Gurgaon, the skyscraper city, is an upcoming IT hub adjacent to the national capital Delhi. IT and related services exports from Gurgaon had touched the Rs.180 billion ($4.3 billion) mark in 2007-08. However, in terms of supporting infrastructure there has been no progress.

Last year rains deluged the shining city and the administration and the residents woke up to the fact that there was no municipal corporation that has since been created by the Haryana government.

“Inter-city communication is non-existent. Hardly any infrastructure other than buildings. There are no roads, no drains, no pedestrians. Now you have got metro which is going to take you across but nobody has thought about the roads. Where are the people going to walk,” Asoka Raina, a former journalist, told IANS.

“There are only five traffic constables for (new) Gurgaon. It is not the administration which is at fault. Nobody has demanded it.”

Raina has got himself registered and will be voting this time.

Not so banker Arun Chopra and his wife Tishita Chopra, who tried to get themselves registered but couldn’t.

“Both of us applied for it (the voter registration). We went through ‘Jaago Re’ (an online registration site). We had sent all the papers to the Election Commission office in Gurgaon but the courier returned,” the Chopras said.

The apathy of the affluent towards the democratic process and the low percentage of the registered voters in the apartments have led political parties to woo the rural voters. The problem is compounded as most of the residents have come from outside.

“I moved to Gurgaon a year and a half ago and am yet to figure out exactly where to buy vegetables. I am a working woman who reaches home late evening and have two children,” said a journalist who did not want to be identified.

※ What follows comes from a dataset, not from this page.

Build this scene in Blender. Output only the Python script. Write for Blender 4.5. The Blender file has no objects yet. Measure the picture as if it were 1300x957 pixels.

The figures tell the story. According to official records, only 6,947 voters have been added under the Gurgaon parliamentary constituency after a summary revision in the last five years. This is far less than the total number of people who move into the city each month. At present, the total number of voters registered with urbanised Gurgaon is 166,000, out of 1,230,949 voters in the constituency.

“The turnout of voters in the urban areas remains 15-40 percent whereas in rural areas it is above 70 percent,” an official of the election commission office in Gurgaon told IANS.

“The percentage of voters in posh societies is very low as the people in the societies are very indifferent and most of them do not even have voter Id cards,” Tilak Raj Malhotra, in charge of the Bharatiya Janata Party’s (BJP) campaign in the Gurgaon assembly segment, told IANS.